When a stock becomes oversold, it could present an opportunity to score a great bargain. While it may be a risky endeavour, especially if a further decline could be around the corner, when the sell-off includes a blue-chip stock that has solid fundamentals, it could be a rare chance to get in on a quality stock at a low price. Below are three stocks that would be great buys even without a dip in price.
Canadian Imperial Bank of Commerce (TSX:CM)(NYSE:CM) has declined more than 6% in the last month, and that’s pushed its already strong yield up to 4.5%.
A favourite indicator of mine, the Relative Strength Index (RSI), can help to determine when a stock has seen excessive selling, which can also suggest that a reversal could happen soon. When the RSI dips below 30, it signifies a stock is oversold, whereas a value over 70 indicates the opposite.
Recently, CIBC’s stock dropped to an RSI level under 20, and that is a very rare occurrence, as the stock has only briefly gone into oversold territory in the past 12 months.
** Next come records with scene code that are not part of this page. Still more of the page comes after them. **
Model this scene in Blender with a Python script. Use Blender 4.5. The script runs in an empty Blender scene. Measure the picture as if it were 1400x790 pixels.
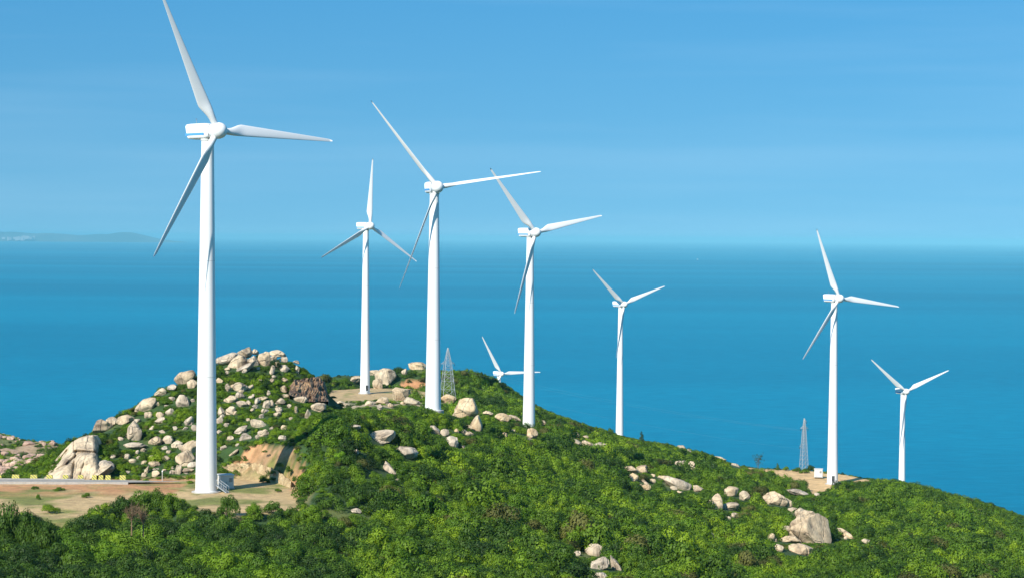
import bpy, bmesh, math, random
import numpy as np
from mathutils import Vector, Matrix, Euler
random.seed(7); rng = np.random.default_rng(11)
R = math.radians
scene = bpy.context.scene
C = scene.collection

# ------------------------------------------------------------------ camera
F = 3000.0                                     # focal length in photo pixels (1400 wide)
CAMZ = 200.0                                   # camera 200 m above the sea
PITCH = math.atan((395 - 325) / F); ROLL = R(0.42)
cam_d = bpy.data.cameras.new('camera'); cam = bpy.data.objects.new('camera', cam_d); C.objects.link(cam)
cam_d.sensor_width = 36; cam_d.lens = 36 * F / 1400; cam_d.clip_start = 1; cam_d.clip_end = 400000
CM = Matrix.Rotation(R(90) - PITCH, 4, 'X') @ Matrix.Rotation(ROLL, 4, 'Z')
cam.matrix_world = Matrix.Translation((0, 0, CAMZ)) @ CM
scene.camera = cam
CR = np.array(CM.to_3x3())

# ------------------------------------------------------------------ world, sun, exposure
SUN_EL, SUN_AZ = R(36), R(34)                  # the sun stands behind the camera, 37 degrees to its left
w = bpy.data.worlds.new('World'); scene.world = w; w.use_nodes = True
nt = w.node_tree; nt.nodes.clear()
out = nt.nodes.new('ShaderNodeOutputWorld'); bg = nt.nodes.new('ShaderNodeBackground')
sky = nt.nodes.new('ShaderNodeTexSky'); sky.sky_type = 'NISHITA'; sky.sun_disc = False
sky.sun_elevation = SUN_EL; sky.sun_rotation = R(180) + SUN_AZ
sky.altitude = 200; sky.air_density = 1.0; sky.dust_density = 0.3; sky.ozone_density = 4.0
tc = nt.nodes.new('ShaderNodeTexCoord'); sep = nt.nodes.new('ShaderNodeSeparateXYZ')
nt.links.new(tc.outputs['Generated'], sep.inputs[0])
def wmath(op, a, b=None, c=None):
    n = nt.nodes.new('ShaderNodeMath'); n.operation = op
    for i, v in enumerate((a, b, c)):
        if v is None: continue
        if isinstance(v, (int, float)): n.inputs[i].default_value = v
        else: nt.links.new(v, n.inputs[i])
    return n.outputs[0]
zz = wmath('MAXIMUM', sep.outputs[2], 0.0)
zz = wmath('ADD', wmath('MULTIPLY', zz, 1.25), 0.27)        # clear, dry air: the deep blue reaches low down
cmb = nt.nodes.new('ShaderNodeCombineXYZ')
nt.links.new(sep.outputs[0], cmb.inputs[0]); nt.links.new(sep.outputs[1], cmb.inputs[1]); nt.links.new(zz, cmb.inputs[2])
nrm = nt.nodes.new('ShaderNodeVectorMath'); nrm.operation = 'NORMALIZE'
nt.links.new(cmb.outputs[0], nrm.inputs[0]); nt.links.new(nrm.outputs[0], sky.inputs[0])
# thin veil of cirrus, long flat bands
mp = nt.nodes.new('ShaderNodeMapping'); mp.inputs['Scale'].default_value = (2.0, 2.0, 34.0)
nt.links.new(tc.outputs['Generated'], mp.inputs[0])
nz = nt.nodes.new('ShaderNodeTexNoise'); nz.inputs['Scale'].default_value = 1.3; nz.inputs['Detail'].default_value = 5
nz.inputs['Roughness'].default_value = 0.5
nt.links.new(mp.outputs[0], nz.inputs['Vector'])
veil = nt.nodes.new('ShaderNodeMapRange'); veil.inputs[1].default_value = 0.4; veil.inputs[2].default_value = 0.8
veil.inputs[3].default_value = 0.0; veil.inputs[4].default_value = 0.10
nt.links.new(nz.outputs[0], veil.inputs[0])
tint = nt.nodes.new('ShaderNodeMix'); tint.data_type = 'RGBA'; tint.blend_type = 'MULTIPLY'
tint.inputs[0].default_value = 1.0; tr_ = nt.nodes.new('ShaderNodeValToRGB'); nt.links.new(sep.outputs[2], tr_.inputs[0])      # paler and greyer low down, deeper blue above
tr_.color_ramp.elements[0].position = 0.0; tr_.color_ramp.elements[0].color = (0.68, 1.04, 0.90, 1)
tr_.color_ramp.elements[1].position = 0.16; tr_.color_ramp.elements[1].color = (0.36, 1.07, 1.15, 1)
nt.links.new(tr_.outputs[0], tint.inputs[7])
nt.links.new(sky.outputs[0], tint.inputs[6])
mxs = nt.nodes.new('ShaderNodeMix'); mxs.data_type = 'RGBA'; mxs.inputs[7].default_value = (5.5, 6.8, 7.6, 1)
nt.links.new(veil.outputs[0], mxs.inputs[0]); nt.links.new(tint.outputs[2], mxs.inputs[6])
nt.links.new(mxs.outputs[2], bg.inputs[0]); bg.inputs[1].default_value = 0.101
nt.links.new(bg.outputs[0], out.inputs[0])
sun_d = bpy.data.lights.new('sun', 'SUN'); sun_d.energy = 4.2; sun_d.angle = R(0.5); sun_d.color = (1.0, 0.93, 0.82)
sun = bpy.data.objects.new('sun', sun_d); C.objects.link(sun)
SV = Vector((-math.sin(SUN_AZ) * math.cos(SUN_EL), -math.cos(SUN_AZ) * math.cos(SUN_EL), math.sin(SUN_EL)))
sun.rotation_euler = SV.to_track_quat('Z', 'Y').to_euler(); sun.location = (0, 0, 600)
scene.view_settings.view_transform = 'Standard'; scene.view_settings.look = 'None'
scene.view_settings.gamma = 1; scene.view_settings.use_curve_mapping = False
scene.view_settings.exposure = 0.75
scene.cycles.max_bounces = 6; scene.cycles.transparent_max_bounces = 8; scene.cycles.volume_bounces = 1

# ------------------------------------------------------------------ photo geometry helpers
def ray(px, py):
    d = CR @ np.array([(px - 700) / F, -(py - 395) / F, -1.0])
    return d / d[1]                            # scaled so that one step is one metre of distance
def P(px, py, d):
    r = ray(px, py); return Vector((r[0] * d, d, CAMZ + r[2] * d))
def plane_hit(px, py, z):
    r = ray(px, py); d = (z - CAMZ) / r[2]; return Vector((r[0] * d, d, z))
def project(X, Y, Z):
    v = CR.T @ np.stack([np.ravel(X), np.ravel(Y), np.ravel(Z) - CAMZ])
    return 700 + F * v[0] / -v[2], 395 - F * v[1] / -v[2]
def in_poly(x, y, poly):
    x = np.asarray(x, float); y = np.asarray(y, float); ins = np.zeros(x.shape, bool); n = len(poly); j = n - 1
    for i in range(n):
        xi, yi = poly[i]; xj, yj = poly[j]
        c = ((yi > y) != (yj > y)) & (x < (xj - xi) * (y - yi) / ((yj - yi) + 1e-12) + xi)
        ins ^= c; j = i
    return ins
_lat = rng.random((256, 256))
def vnoise(x, y, s, k=0):
    x = np.asarray(x) / s + 37.3 * k + 1000; y = np.asarray(y) / s + 91.7 * k + 1000
    xi = np.floor(x).astype(int); yi = np.floor(y).astype(int); fx = x - xi; fy = y - yi
    fx = fx * fx * (3 - 2 * fx); fy = fy * fy * (3 - 2 * fy)
    g = lambda a, b: _lat[a % 256, b % 256]
    return (g(xi, yi) * (1 - fx) + g(xi + 1, yi) * fx) * (1 - fy) + (g(xi, yi + 1) * (1 - fx) + g(xi + 1, yi + 1) * fx) * fy
def fbm(x, y, s, k=0, o=4):
    return sum(vnoise(x, y, s / 2 ** i, k + i) * 0.5 ** i for i in range(o)) / sum(0.5 ** i for i in range(o))

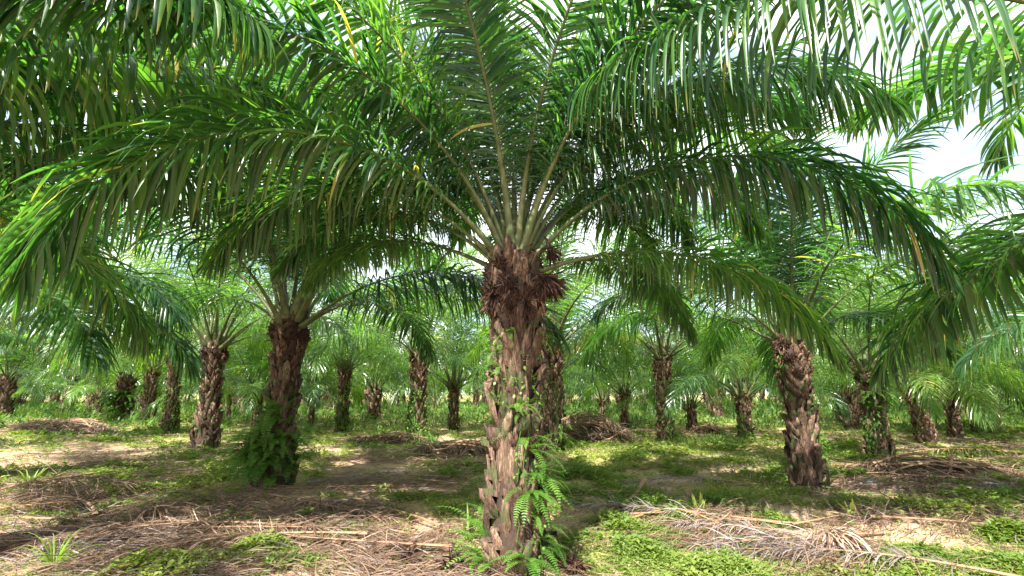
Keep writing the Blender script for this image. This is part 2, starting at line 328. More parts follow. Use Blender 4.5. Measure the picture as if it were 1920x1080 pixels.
# ------------------------------------------------------------------ fronds
def rachis_path(az, el, dr, L, bend, p=1.25, n=28, r0=.15):
    s = (np.arange(n)+.5)/n
    th = el-dr*s**p; a = az+bend*s
    d = np.stack([np.cos(th)*np.cos(a), np.cos(th)*np.sin(a), np.sin(th)], -1)*(L/n)
    o = np.array([math.cos(az)*r0, math.sin(az)*r0, 0])
    return np.vstack([o, o+np.cumsum(d, 0)])
def frond(az, el, dr, L, bend=0, per=120, K=5, fold=.18, lmax=.92, wd=.042, hang=1.3, stalk=1.0, spines=False, p=1.25, n=28, start=.17, sides=7, kink=.12, r0=.15, psi=(.5, .05, -.35)):
    path = rachis_path(az, el, dr, L, bend, p, n, r0)
    s = np.linspace(0, 1, n+1)
    rad = stalk*np.interp(s, [0, .04, .12, .3, .7, 1], [.1, .06, .04, .024, .011, .003])
    A = MB(); v, f = tube(path, rad, sides, .62); A.add(v, f, 0, attr(len(v), .25+.3*rng.random(), .5))
    T = nrm(np.gradient(path, axis=0)); S = np.stack([-np.sin(az+bend*s), np.cos(az+bend*s), 0*s], -1); Nn = np.cross(T, S)
    if spines:
        m = 70; q = np.sort(rng.uniform(.03, .24, m)); sg = np.where(rng.random(m) < .5, 1, -1)
        ip = lambda arr, q: np.stack([np.interp(q, s, arr[:, i]) for i in range(3)], -1)
        rr = np.interp(q, s, rad)[:, None]; Pq = ip(path, q)+ip(S, q)*sg[:, None]*rr*.9
        v, f, a = leaflets(Pq, ip(S, q)*sg[:, None]+ip(T, q)*.5+ip(Nn, q)*.3, ip(T, q), rng.uniform(.02, .06, m), np.full(m, .008), 0, 1, 0)
        A.add(v, f, 0, attr(len(v), .9))
    B = MB()
    for sgn in (1, -1):
        m = per; q = start+(1-start)*((np.arange(m)+rng.random(m)*.6)/m)**.96; q = np.clip(q, 0, .998)
        ip = lambda arr: np.stack([np.interp(q, s, arr[:, i]) for i in range(3)], -1)
        t = (q-start)/(1-start)
        phi = np.interp(t, [0, .15, .6, 1], [1.25, 1.15, .95, .3])+rng.normal(0, .10, m)+(vn(q*40, q*0+sgn, 1.3, int(rng.integers(1, 999)))-.5)*.35
        ps = np.array(psi)[np.arange(m) % len(psi)]+rng.normal(0, .22, m)
        Tq, Sq, Nq = nrm(ip(T)), nrm(ip(S))*sgn, nrm(ip(Nn))
        d0 = Tq*np.cos(phi)[:, None]+(Sq*np.cos(ps)[:, None]+Nq*np.sin(ps)[:, None])*np.sin(phi)[:, None]
        w0 = np.cross(Nq*np.cos(ps)[:, None]-Sq*np.sin(ps)[:, None], d0)
        ln = lmax*np.interp(t, [0, .05, .2, .45, .7, .9, 1], [.22, .45, .85, 1, .95, .7, .42])*rng.uniform(.86, 1.08, m)
        w = wd*np.interp(t, [0, .1, .5, 1], [.35, .7, 1, .75])*rng.uniform(.8, 1.15, m)
        rr = np.interp(q, s, rad)[:, None]
        v, f, a = leaflets(ip(path)+Sq*rr*.6+Nq*rr*.3, d0, w0, ln, w, hang*np.clip(rng.normal(1, .32, m), .3, 2.2), K, fold, r=np.where(rng.random(m) < .004, 1.6, np.clip(.5+rng.normal(0, .22, m), 0, 1)), twist=.25, kink=kink)
        B.add(v, f, 1, a)
    return A, B
def join(A, B):
    C = MB()
    for X in (A, B):
        for v, f, m, a in zip(X.v, X.f, X.m, X.a): C.v.append(v); C.m.append(m); C.a.append(a)
    C.f = list(A.f)+[f+A.n for f in B.f]; C.n = A.n+B.n
    return C
def frond_parts(parent, loc, args, leaf='leaf', label=None):
    A, B = frond(**args)
    st = obj('frond', A.mesh('frond_stalk', [M['rachis']]), parent, loc)
    for i in range(len(B.m)): B.m[i] = B.m[i]*0
    lf = obj('leaflets', B.mesh('frond_leaflets', [M[leaf]]), st)
    if label: st['label'] = label
    return st

# frond library for the palms further off: (class, variant) -> mesh, canonical azimuth 0
LIB = {}
CLS = [(1.5, .35, 3.6, .5), (1.32, .9, 4.6, .8), (1.14, 1.3, 5.0, 1.1), (.92, 1.6, 5.0, 1.35), (.66, 1.6, 4.6, 1.5), (.3, 1.25, 4.2, 1.7)]
def lib(cls, var, lod, leaf='leaf'):
    k = (cls, var, lod, leaf)
    if k not in LIB:
        el, dr, L, hg = CLS[cls]
        el += rng.normal(0, .06); dr += rng.normal(0, .15); b = rng.normal(0, .2)
        kw = dict(az=0, el=el, dr=dr, L=L*rng.uniform(.92, 1.08), bend=b, hang=hg)
        if lod == 0: kw.update(per=125, K=5, fold=.18, wd=.045)
        elif lod == 1: kw.update(per=96, K=4, fold=0, wd=.034, n=16, sides=5)
        else: kw.update(per=66, K=3, fold=0, wd=.056, n=10, sides=4)
        A, B = frond(**kw)
        LIB[k] = join(A, B).mesh('frond', [M['rachis'], M['leaf_mid' if leaf == 'leaf' and lod > 0 else leaf]])
    return LIB[k]
FARCROWN = []
def far_crown(i):
    while len(FARCROWN) <= i:
        C = None; nF = 28
        for j in range(nF):
            c = min(4, int(j/nF*5.3)); el, dr, L, hg = CLS[c]
            A, B = frond(az=j*2.4+rng.normal(0, .1), el=el+rng.normal(0, .08), dr=dr+rng.normal(0, .12), L=L*rng.uniform(.9, 1.08), bend=rng.normal(0, .2), hang=hg, per=46, K=2, fold=0, wd=.07, n=8, sides=4, lmax=.95)
            X = join(A, B); C = X if C is None else join(C, X)
        FARCROWN.append(C.mesh('far_crown', [M['rachis'], M['leaf_far']]))
    return FARCROWN[i]

# ------------------------------------------------------------------ trunks
def trunk(H, r, rb, lean, seed, lod=0, raw=False, rtop=None, bw=.175, bh=.34, flare=1.0):
    g = np.random.default_rng(seed); rtop = rtop or r*1.12
    mb = MB()
    def axis(z):
        u = np.clip(np.asarray(z, float)/H, -.1, 1.2); q = u**1.3*np.sign(u) if False else u*.6+.4*u*np.abs(u)
        return np.stack([lean[0]*q, lean[1]*q, np.asarray(z, float)], -1)
    def rad(z):
        u = np.clip(np.asarray(z, float)/H, 0, 1.1)
        return np.interp(u, [0, .06, .2, .5, .85, .95, 1.05], [rb*1.04, rb, (r+rb)/2, r, rtop, rtop*1.0, rtop*.72])
    nz, na = (26, 22) if lod == 0 else (12, 12)
    z = np.linspace(-.25, H*1.03, nz); a = np.arange(na)/na*2*pi
    rr = (rad(z)*.86)[:, None]*(1+g.normal(0, .035, (nz, na)))
    V = axis(z)[:, None]+np.stack([np.cos(a)[None]*rr, np.sin(a)[None]*rr, 0*rr], -1)
    mb.add(V, grid_faces(nz, na, True), 0, attr(nz*na, .4))
    # leaf bases in a spiral
    if lod == 2: bw, bh = .24, .42
    bw *= (r/.28)**.5; bh *= (r/.28)**.3
    n = int(2*pi*r*H/(bw*bh*.5)); zz = (np.arange(n)+.5)/n*(H*1.0); az = np.arange(n)*2.39996+g.normal(0, .09, n)
    zz = zz+g.normal(0, .02, n)-bh*.35
    nu, nv = (7, 6) if lod == 0 else (5, 4) if lod == 1 else (3, 3)
    if lod == 0 and H < 2.9: nu, nv = 6, 5
    us = np.linspace(-1, 1, nu); vs = np.linspace(0, 1, nv)
    w = bw*g.uniform(.75, 1.25, n); h = bh*g.uniform(.5, 1.45, n); out = g.uniform(.35, 1.6, n)*.105*(r/.3)**.5
    wv = np.interp(vs, [0, .3, .75, 1], [.7, .95, .66, .42]); pv = np.interp(vs, [0, .25, .7, 1], [-.25, .28, .8, 1.0])
    skew = g.normal(0, .45, n)
    ZZ = zz[:, None]+h[:, None]*vs[None]
    R0 = rad(ZZ)*.9+out[:, None]*pv[None]
    AZ = az[:, None, None]+(us[None, None]*(w[:, None]*wv[None]/2)[..., None]+ (skew[:, None]*vs[None]*.12)[..., None])/rad(ZZ)[..., None]
    arch = (1-np.abs(us)**2.2)*.5-.38
    RR = R0[..., None]+arch[None, None]*(.045+out[:, None, None]*.55*vs[None, :, None])+g.normal(0, .007, (n, nv, nu))
    Zf = np.broadcast_to(ZZ[..., None], RR.shape)+g.normal(0, .006, RR.shape)
    # ragged cut end
    Zf[:, -1] += g.normal(0, .022, (n, nu))+us[None]*g.normal(0, .05, (n, 1))+np.where(np.abs(us) < .4, .02, -.02)[None]
    ax = axis(Zf)
    V = ax+np.stack([np.cos(AZ)*RR, np.sin(AZ)*RR, 0*RR], -1)
    # top cap row going inward and down
    back = axis(Zf[:, -1]-.03)+np.stack([np.cos(AZ[:, -1])*(rad(ZZ[:, -1])*.8)[:, None], np.sin(AZ[:, -1])*(rad(ZZ[:, -1])*.8)[:, None], 0*RR[:, -1]], -1)
    V = np.concatenate([V, back[:, None]], 1)
    fb = grid_faces(nv+1, nu); f = (np.arange(n)[:, None, None]*((nv+1)*nu)+fb[None]).reshape(-1, 4)
    A = np.ones((n, nv+1, nu, 4)); q = np.clip(g.normal(.52, .2, n), 0, 1)
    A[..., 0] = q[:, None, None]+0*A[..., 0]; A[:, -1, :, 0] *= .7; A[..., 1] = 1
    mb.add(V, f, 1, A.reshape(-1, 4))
    return (mb if raw else mb.mesh('trunk', [M['core'], M['boot']])), axis, rad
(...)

In 2017, CIBC had a rough ride for most of the year, and it wasn’t until September that the stock mounted a rally where it would go on to reach its recent highs.
Bank stocks have typically performed better than the TSX and offer more stability in the long term, so I would expect the stock to see a recovery soon.
Bank of Montreal (TSX:BMO)(NYSE:BMO) is another bank stock to make this list, as its RSI level recently hit 21. Although it’s not as low of a level as CIBC, investors should note that the last time BMO’s stock was oversold was back in September, when the share closed at less than $90. Investors that bought at that low would have been rewarded with significant returns.
BMO doesn’t pay as high of a dividend as CIBC, but at 3.8% it’s still a strong payout that will continue to grow over the years.
Back in November, the stock also made a “golden cross” where its 50-day moving average moved above its 200-day average, which is a very bullish trend that signifies a stock is on its way up.
Brookfield Asset Management Inc. (TSX:BAM.A)(NYSE:BAM) is down more than 10% in the past month, and at under $49, it is the lowest the stock has closed at since September. An RSI level of just over 20 also indicates this stock has seen a big sell-off lately, and it too could but due for a reversal soon.
September was the last time the shares dipped under an RSI of 30. At the time, the stock was ~$47 and would go on an incline, reaching a peak of over $57 before dropping back down. Although there’s no guarantee that will happen again, the stock has seen fairly strong support at $50, and so there’s reason to see some upside from where it is trading at now.
Although the stock’s 1.5% yield may not attract much attention from investors looking for a strong dividend, Brookfield offers a great opportunity for capital appreciation over the long term, as the stock has doubled in the past five years.